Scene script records
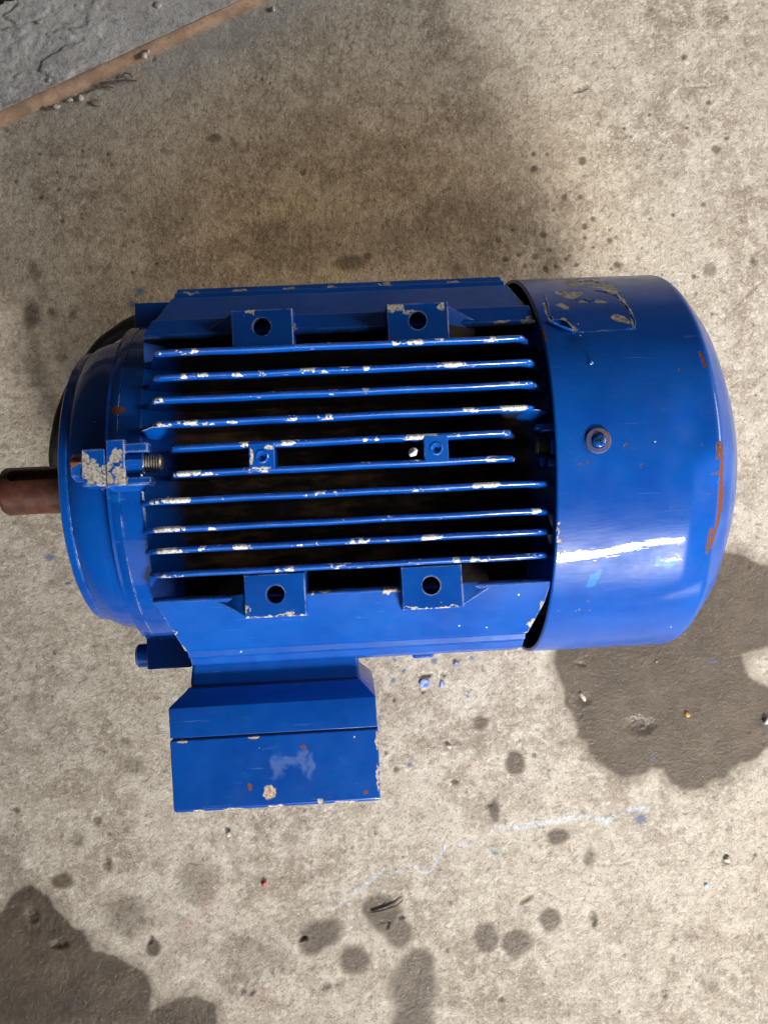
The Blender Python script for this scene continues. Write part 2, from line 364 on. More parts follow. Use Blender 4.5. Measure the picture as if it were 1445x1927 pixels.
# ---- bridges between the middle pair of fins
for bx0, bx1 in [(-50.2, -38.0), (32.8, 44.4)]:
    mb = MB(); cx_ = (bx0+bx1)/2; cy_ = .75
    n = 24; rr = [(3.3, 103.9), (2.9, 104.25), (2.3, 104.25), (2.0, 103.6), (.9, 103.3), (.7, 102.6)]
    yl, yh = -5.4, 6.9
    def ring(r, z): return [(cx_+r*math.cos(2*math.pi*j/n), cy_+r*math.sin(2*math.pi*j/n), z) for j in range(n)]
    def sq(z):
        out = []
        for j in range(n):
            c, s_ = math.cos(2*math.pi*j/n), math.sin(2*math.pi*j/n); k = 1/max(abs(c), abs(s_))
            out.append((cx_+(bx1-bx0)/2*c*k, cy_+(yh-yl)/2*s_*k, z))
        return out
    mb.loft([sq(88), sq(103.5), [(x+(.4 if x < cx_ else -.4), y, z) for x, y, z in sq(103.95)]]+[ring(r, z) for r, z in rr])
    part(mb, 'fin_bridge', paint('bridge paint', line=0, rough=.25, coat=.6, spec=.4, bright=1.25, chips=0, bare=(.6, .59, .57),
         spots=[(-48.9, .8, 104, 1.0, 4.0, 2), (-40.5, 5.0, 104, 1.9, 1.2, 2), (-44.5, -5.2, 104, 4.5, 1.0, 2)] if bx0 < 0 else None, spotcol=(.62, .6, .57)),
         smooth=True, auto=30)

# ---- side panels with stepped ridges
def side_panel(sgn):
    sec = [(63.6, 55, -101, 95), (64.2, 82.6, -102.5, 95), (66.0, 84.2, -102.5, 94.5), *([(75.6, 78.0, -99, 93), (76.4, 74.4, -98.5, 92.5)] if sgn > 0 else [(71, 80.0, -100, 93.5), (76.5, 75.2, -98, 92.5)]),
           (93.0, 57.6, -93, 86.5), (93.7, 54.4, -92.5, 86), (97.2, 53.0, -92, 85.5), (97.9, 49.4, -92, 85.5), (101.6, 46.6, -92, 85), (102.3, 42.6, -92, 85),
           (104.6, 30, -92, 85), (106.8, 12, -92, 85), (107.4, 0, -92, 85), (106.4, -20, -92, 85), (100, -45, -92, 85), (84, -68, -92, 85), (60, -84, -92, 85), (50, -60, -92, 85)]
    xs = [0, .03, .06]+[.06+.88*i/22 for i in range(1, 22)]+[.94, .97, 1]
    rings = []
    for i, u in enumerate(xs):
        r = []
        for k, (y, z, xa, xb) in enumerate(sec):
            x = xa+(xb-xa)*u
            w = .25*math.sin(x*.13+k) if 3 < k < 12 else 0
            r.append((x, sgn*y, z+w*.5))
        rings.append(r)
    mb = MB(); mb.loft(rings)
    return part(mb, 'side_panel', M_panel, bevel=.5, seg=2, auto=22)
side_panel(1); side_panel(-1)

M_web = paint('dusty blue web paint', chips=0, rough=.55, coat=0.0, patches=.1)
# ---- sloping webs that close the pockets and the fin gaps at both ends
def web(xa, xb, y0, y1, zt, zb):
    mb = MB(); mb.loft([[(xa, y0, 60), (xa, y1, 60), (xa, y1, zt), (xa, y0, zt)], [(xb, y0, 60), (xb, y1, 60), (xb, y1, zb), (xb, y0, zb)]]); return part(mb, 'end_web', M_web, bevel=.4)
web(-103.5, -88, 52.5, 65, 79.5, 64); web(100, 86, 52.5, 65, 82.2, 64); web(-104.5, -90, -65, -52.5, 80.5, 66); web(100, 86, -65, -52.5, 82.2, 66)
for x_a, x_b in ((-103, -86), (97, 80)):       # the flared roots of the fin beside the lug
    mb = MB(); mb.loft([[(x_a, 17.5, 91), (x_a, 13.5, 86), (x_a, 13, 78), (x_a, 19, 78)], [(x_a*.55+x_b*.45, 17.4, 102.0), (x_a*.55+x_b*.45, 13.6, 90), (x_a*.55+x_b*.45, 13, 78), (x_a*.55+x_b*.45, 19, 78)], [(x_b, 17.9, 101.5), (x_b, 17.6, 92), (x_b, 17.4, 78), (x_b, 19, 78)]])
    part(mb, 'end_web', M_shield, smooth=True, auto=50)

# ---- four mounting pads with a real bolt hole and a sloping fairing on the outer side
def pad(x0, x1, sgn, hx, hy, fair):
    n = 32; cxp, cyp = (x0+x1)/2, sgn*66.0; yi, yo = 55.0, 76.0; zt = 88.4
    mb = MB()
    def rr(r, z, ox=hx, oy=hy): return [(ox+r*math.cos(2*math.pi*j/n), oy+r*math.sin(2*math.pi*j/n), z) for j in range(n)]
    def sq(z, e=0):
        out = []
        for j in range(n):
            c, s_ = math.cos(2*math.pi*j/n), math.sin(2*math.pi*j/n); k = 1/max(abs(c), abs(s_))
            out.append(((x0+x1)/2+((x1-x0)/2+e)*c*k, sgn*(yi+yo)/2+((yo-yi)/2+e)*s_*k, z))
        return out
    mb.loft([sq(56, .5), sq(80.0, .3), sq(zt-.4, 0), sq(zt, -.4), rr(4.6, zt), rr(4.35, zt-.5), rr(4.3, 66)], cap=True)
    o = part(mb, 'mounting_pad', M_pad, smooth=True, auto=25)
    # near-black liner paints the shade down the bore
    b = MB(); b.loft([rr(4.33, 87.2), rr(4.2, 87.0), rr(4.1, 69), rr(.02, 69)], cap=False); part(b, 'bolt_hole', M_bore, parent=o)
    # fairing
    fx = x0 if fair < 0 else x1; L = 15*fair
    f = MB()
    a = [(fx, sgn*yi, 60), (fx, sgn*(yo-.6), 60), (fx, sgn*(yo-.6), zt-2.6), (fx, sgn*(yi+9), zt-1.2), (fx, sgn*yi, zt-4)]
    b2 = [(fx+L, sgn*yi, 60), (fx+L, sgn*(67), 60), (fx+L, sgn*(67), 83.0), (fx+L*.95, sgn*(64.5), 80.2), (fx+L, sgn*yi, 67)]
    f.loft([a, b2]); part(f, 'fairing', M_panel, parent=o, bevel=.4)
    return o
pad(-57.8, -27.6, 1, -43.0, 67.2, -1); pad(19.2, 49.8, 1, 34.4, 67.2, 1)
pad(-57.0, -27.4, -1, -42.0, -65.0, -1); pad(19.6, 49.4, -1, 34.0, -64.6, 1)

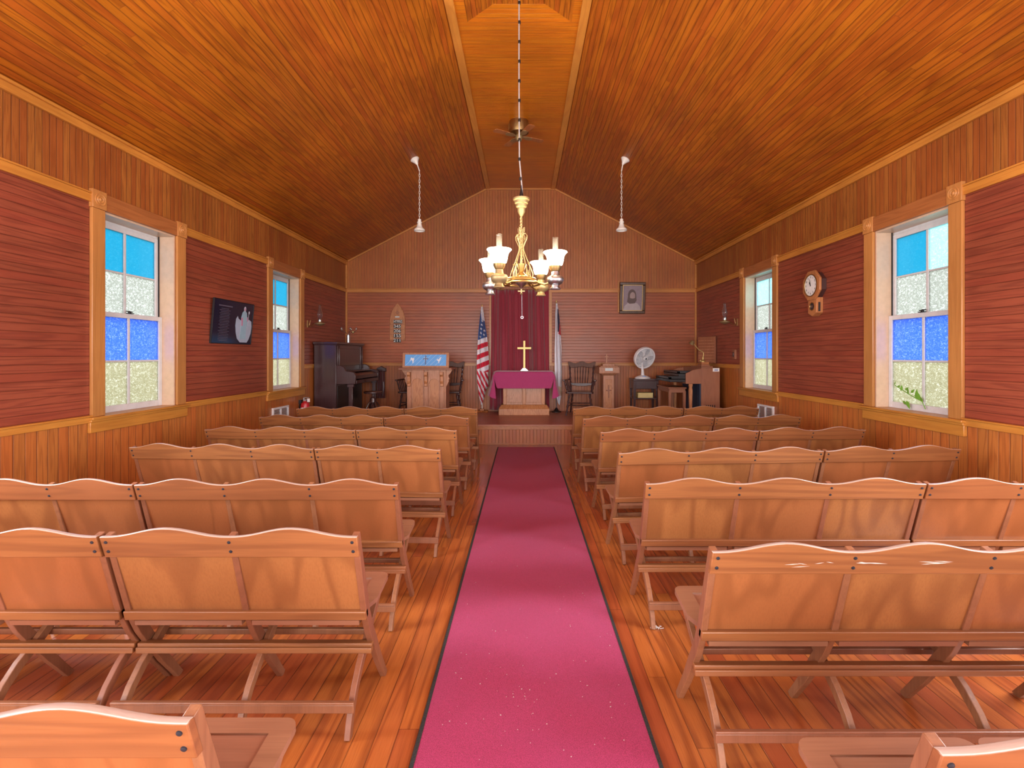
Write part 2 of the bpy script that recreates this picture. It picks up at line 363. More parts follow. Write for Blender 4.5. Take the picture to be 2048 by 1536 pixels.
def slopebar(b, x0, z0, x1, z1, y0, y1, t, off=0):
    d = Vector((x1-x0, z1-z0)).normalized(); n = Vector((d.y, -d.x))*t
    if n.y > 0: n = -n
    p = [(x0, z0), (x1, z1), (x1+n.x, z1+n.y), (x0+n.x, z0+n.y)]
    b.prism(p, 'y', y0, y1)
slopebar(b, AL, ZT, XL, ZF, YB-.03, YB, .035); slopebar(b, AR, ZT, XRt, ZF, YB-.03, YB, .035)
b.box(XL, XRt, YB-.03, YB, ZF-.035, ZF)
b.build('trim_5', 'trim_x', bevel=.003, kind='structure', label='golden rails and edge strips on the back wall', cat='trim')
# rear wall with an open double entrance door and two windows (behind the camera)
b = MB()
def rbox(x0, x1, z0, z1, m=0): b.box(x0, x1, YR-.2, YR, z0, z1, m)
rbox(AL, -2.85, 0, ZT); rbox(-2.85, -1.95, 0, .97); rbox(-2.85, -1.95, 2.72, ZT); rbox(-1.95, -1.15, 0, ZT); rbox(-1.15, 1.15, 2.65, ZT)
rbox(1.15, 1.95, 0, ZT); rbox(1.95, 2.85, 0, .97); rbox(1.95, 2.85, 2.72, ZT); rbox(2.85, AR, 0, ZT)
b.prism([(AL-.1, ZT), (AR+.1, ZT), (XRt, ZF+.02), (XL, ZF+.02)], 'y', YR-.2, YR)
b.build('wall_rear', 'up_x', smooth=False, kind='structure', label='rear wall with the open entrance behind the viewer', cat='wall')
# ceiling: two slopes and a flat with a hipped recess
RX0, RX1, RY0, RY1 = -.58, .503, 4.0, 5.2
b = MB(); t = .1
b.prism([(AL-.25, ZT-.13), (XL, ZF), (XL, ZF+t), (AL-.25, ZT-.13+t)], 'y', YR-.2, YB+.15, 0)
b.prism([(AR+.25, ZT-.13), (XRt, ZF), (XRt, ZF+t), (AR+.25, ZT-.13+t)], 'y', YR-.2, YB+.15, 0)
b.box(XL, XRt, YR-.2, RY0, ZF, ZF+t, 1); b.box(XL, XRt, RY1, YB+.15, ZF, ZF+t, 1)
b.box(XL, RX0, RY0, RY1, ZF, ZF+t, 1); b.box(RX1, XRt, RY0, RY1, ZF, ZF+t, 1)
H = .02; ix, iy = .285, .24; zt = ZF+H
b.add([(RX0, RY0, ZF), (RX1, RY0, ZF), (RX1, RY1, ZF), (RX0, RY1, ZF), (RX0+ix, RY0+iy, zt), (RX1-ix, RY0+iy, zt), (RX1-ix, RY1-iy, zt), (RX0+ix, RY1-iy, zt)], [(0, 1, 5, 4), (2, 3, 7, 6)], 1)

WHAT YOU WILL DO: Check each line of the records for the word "Write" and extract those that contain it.

THE OUTPUT:
The Blender Python script for this scene continues. Write part 2, from line 364 on. More parts follow. Use Blender 4.5. Measure the picture as if it were 1445x1927 pixels.
Write part 2 of the bpy script that recreates this picture. It picks up at line 363. More parts follow. Write for Blender 4.5. Take the picture to be 2048 by 1536 pixels.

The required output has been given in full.